Question

A mango tree is at the bank of a river and one of the branches of the tree extends over the river. A tortoise lives in the river. A mango falls just above the tortoise. Find the acceleration of the mango falling from the tree as it appears to the tortoise (refractive index of water is $\dfrac{4}{3}$ and the tortoise is stationary).
a. $g$
b. $\dfrac{3g}{4}$
c. $\dfrac{4g}{3}$
d. None of these

Answer 1

When light passes from one medium to another medium having a different refractive index, its speed changes. Here the light from the mango passes from air to water as it reaches the tortoise. The falling mango is the object, water will act as a lens of a plane surface. The image of the mango, seen by the tortoise, would form at a lower height than the mango’s actual height from the surface of the water in the river.

Formula used:
The relation between the refractive indices of two mediums is given by, $\dfrac{{{n}_{2}}}{v}-\dfrac{{{n}_{1}}}{u}=\dfrac{{{n}_{2}}-{{n}_{1}}}{R}$ where ${{n}_{1}}$ and ${{n}_{2}}$ are the refractive indices of the first and second mediums, $v$ is the image distance, $u$ is the object distance and $R$ is the radius of curvature of the refracting surface.

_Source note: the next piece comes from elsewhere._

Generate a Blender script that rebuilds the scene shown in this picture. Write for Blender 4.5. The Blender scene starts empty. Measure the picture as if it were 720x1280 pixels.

Complete step by step answer:
Step 1:
List the parameters given about the problem at hand.
The refractive index of water is given to be ${{n}_{2}}=\dfrac{4}{3}$ .
The actual acceleration of the mango will be the acceleration due to gravity $g$ as it falls freely.
We have to determine the apparent acceleration $a$ of the mango as seen by the tortoise.
The refractive index of air is known to be ${{n}_{1}}=1$ .
The image distance $v={h}'$ will be the apparent height, as seen by the tortoise, from which the mango falls. The actual distance between the mango and water surface will be taken as the object distance $u=h$ .

Step 2:
Express the relation between the refractive indices of two mediums involved (air and water) to obtain the relation between the actual acceleration of the mango and its apparent acceleration.
The relation between the refractive indices of two mediums can be expressed as
$\dfrac{{{n}_{2}}}{{{h}'}}-\dfrac{{{n}_{1}}}{h}=\dfrac{{{n}_{2}}-{{n}_{1}}}{R}$ ---------- (1)
Since $R=\infty$ for the water surface, equation (1) becomes $\dfrac{{{n}_{2}}}{{{h}'}}-\dfrac{{{n}_{1}}}{h}=\dfrac{{{n}_{2}}-{{n}_{1}}}{\infty }=0$ .
$\Rightarrow \dfrac{{{n}_{2}}}{{{h}'}}=\dfrac{{{n}_{1}}}{h}\Rightarrow {h}'=\dfrac{{{n}_{2}}}{{{n}_{1}}}h$ --------- (2)
Differentiating equation (2) w.r.t time $t$ twice we get, $\dfrac{{{d}^{2}}{h}'}{d{{t}^{2}}}=\dfrac{{{n}_{2}}}{{{n}_{1}}}\dfrac{{{d}^{2}}h}{d{{t}^{2}}}$
$\Rightarrow a=\dfrac{{{n}_{2}}}{{{n}_{1}}}g$ ------------- (3)

Step 3:
Using equation (3) obtain the apparent acceleration of the mango.
Substituting ${{n}_{2}}=\dfrac{4}{3}$ and ${{n}_{1}}=1$ in equation (3) we get, $a=\dfrac{4}{3}g$
$\therefore$ the acceleration of the mango as seen by the tortoise is obtained to be $a=\dfrac{4}{3}g$ .

Hence, the correct answer is option (C).

Note: When light passes from a denser medium to a rarer medium, the speed of light increases and when it passes from a rarer medium to a denser medium its speed decreases. The radius of curvature of a plane surface is infinity and so we have the radius of curvature of the water surface as $R=\infty$ . The second derivative of distance w.r.t time gives the acceleration.